▽
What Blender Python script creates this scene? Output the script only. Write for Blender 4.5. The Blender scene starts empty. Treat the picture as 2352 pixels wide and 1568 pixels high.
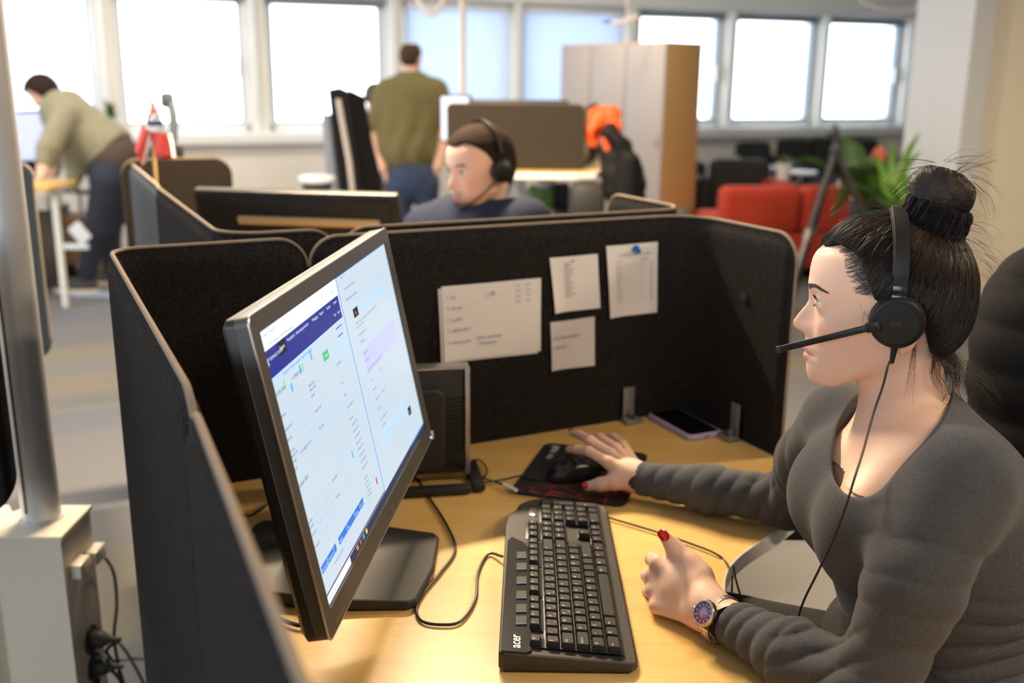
import bpy, bmesh, math, random
import numpy as np
from mathutils import Vector, Matrix
random.seed(7); rng = np.random.default_rng(7)
scene = bpy.context.scene
col = scene.collection
R = math.radians
# ------------------------------------------------------------------ camera
EYE = np.array([0.0, 0.0, 1.44]); PITCH = R(14.68); ROLL = R(0.5); FPX = 2287.0
_fw = np.array([0, math.cos(PITCH), -math.sin(PITCH)]); _rt = np.array([1.0, 0, 0]); _up = np.cross(_rt, _fw)
RT = _rt*math.cos(ROLL) + _up*math.sin(ROLL); UP = -_rt*math.sin(ROLL) + _up*math.cos(ROLL)
cam = bpy.data.cameras.new('camera'); camo = bpy.data.objects.new('camera', cam); col.objects.link(camo)
camo.matrix_world = Matrix(((RT[0], UP[0], -_fw[0], EYE[0]), (RT[1], UP[1], -_fw[1], EYE[1]), (RT[2], UP[2], -_fw[2], EYE[2]), (0, 0, 0, 1)))
cam.sensor_width = 36.0; cam.lens = 36.0*FPX/2352.0; cam.clip_start = .05
cam.dof.use_dof = True; cam.dof.focus_distance = 1.22; cam.dof.aperture_fstop = 3.2
scene.camera = camo
# ------------------------------------------------------------------ light and exposure
scene.view_settings.view_transform = 'Standard'; scene.view_settings.look = 'None'
scene.view_settings.exposure = 0.94; scene.view_settings.gamma = 1.0; scene.view_settings.use_curve_mapping = False
scene.cycles.use_denoising = True; scene.cycles.max_bounces = 7; scene.cycles.diffuse_bounces = 4
scene.cycles.glossy_bounces = 3; scene.cycles.transmission_bounces = 4; scene.cycles.transparent_max_bounces = 8
scene.cycles.sample_clamp_indirect = 6.0; scene.cycles.caustics_reflective = False; scene.cycles.caustics_refractive = False
world = bpy.data.worlds.new('overcast_daylight'); scene.world = world; world.use_nodes = True
bg = world.node_tree.nodes['Background']; bg.inputs[0].default_value = (.80, .90, 1.0, 1); bg.inputs[1].default_value = 4.0

# room frames: the desk block and the window wall are both turned a little against the camera
A26 = math.atan2(.44, .898)
CN = np.array([.376, 2.071, 0.0]); E1 = np.array([math.cos(A26), math.sin(A26), 0]); E2 = np.array([-math.sin(A26), math.cos(A26), 0])
def D(a, b, z=0.0): return CN + E1*a + E2*b + np.array([0, 0, z])      # desk frame
WA = R(22); W1 = np.array([math.cos(WA), math.sin(WA), 0]); W2 = np.array([-math.sin(WA), math.cos(WA), 0]); W0 = np.array([0, 9.5, 0.0])
def WP(s, d, z=0.0): return W0 + W1*s + W2*d + np.array([0, 0, z])     # window wall frame
def ray(x, y): return _fw + RT*(x-1176)/FPX - UP*(y-784)/FPX
def at(x, y, zc): return EYE + ray(x, y)*zc
def onz(x, y, z):
    d = ray(x, y); return EYE + d*((z-EYE[2])/d[2])
def onv(x, y, p0, dr):
    d = ray(x, y); n = np.array([dr[1], -dr[0], 0]); return EYE + d*(((np.array([p0[0], p0[1], 0])-EYE*[1, 1, 0])@n)/(d@n))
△
All the lines above are to be reproduced exactly, except the pictures.

--- EXERCISE SOLUTION ---
What Blender Python script creates this scene? Output the script only. Write for Blender 4.5. The Blender scene starts empty. Treat the picture as 2352 pixels wide and 1568 pixels high.
import bpy, bmesh, math, random
import numpy as np
from mathutils import Vector, Matrix
random.seed(7); rng = np.random.default_rng(7)
scene = bpy.context.scene
col = scene.collection
R = math.radians
# ------------------------------------------------------------------ camera
EYE = np.array([0.0, 0.0, 1.44]); PITCH = R(14.68); ROLL = R(0.5); FPX = 2287.0
_fw = np.array([0, math.cos(PITCH), -math.sin(PITCH)]); _rt = np.array([1.0, 0, 0]); _up = np.cross(_rt, _fw)
RT = _rt*math.cos(ROLL) + _up*math.sin(ROLL); UP = -_rt*math.sin(ROLL) + _up*math.cos(ROLL)
cam = bpy.data.cameras.new('camera'); camo = bpy.data.objects.new('camera', cam); col.objects.link(camo)
camo.matrix_world = Matrix(((RT[0], UP[0], -_fw[0], EYE[0]), (RT[1], UP[1], -_fw[1], EYE[1]), (RT[2], UP[2], -_fw[2], EYE[2]), (0, 0, 0, 1)))
cam.sensor_width = 36.0; cam.lens = 36.0*FPX/2352.0; cam.clip_start = .05
cam.dof.use_dof = True; cam.dof.focus_distance = 1.22; cam.dof.aperture_fstop = 3.2
scene.camera = camo
# ------------------------------------------------------------------ light and exposure
scene.view_settings.view_transform = 'Standard'; scene.view_settings.look = 'None'
scene.view_settings.exposure = 0.94; scene.view_settings.gamma = 1.0; scene.view_settings.use_curve_mapping = False
scene.cycles.use_denoising = True; scene.cycles.max_bounces = 7; scene.cycles.diffuse_bounces = 4
scene.cycles.glossy_bounces = 3; scene.cycles.transmission_bounces = 4; scene.cycles.transparent_max_bounces = 8
scene.cycles.sample_clamp_indirect = 6.0; scene.cycles.caustics_reflective = False; scene.cycles.caustics_refractive = False
world = bpy.data.worlds.new('overcast_daylight'); scene.world = world; world.use_nodes = True
bg = world.node_tree.nodes['Background']; bg.inputs[0].default_value = (.80, .90, 1.0, 1); bg.inputs[1].default_value = 4.0

# room frames: the desk block and the window wall are both turned a little against the camera
A26 = math.atan2(.44, .898)
CN = np.array([.376, 2.071, 0.0]); E1 = np.array([math.cos(A26), math.sin(A26), 0]); E2 = np.array([-math.sin(A26), math.cos(A26), 0])
def D(a, b, z=0.0): return CN + E1*a + E2*b + np.array([0, 0, z])      # desk frame
WA = R(22); W1 = np.array([math.cos(WA), math.sin(WA), 0]); W2 = np.array([-math.sin(WA), math.cos(WA), 0]); W0 = np.array([0, 9.5, 0.0])
def WP(s, d, z=0.0): return W0 + W1*s + W2*d + np.array([0, 0, z])     # window wall frame
def ray(x, y): return _fw + RT*(x-1176)/FPX - UP*(y-784)/FPX
def at(x, y, zc): return EYE + ray(x, y)*zc
def onz(x, y, z):
    d = ray(x, y); return EYE + d*((z-EYE[2])/d[2])
def onv(x, y, p0, dr):
    d = ray(x, y); n = np.array([dr[1], -dr[0], 0]); return EYE + d*(((np.array([p0[0], p0[1], 0])-EYE*[1, 1, 0])@n)/(d@n))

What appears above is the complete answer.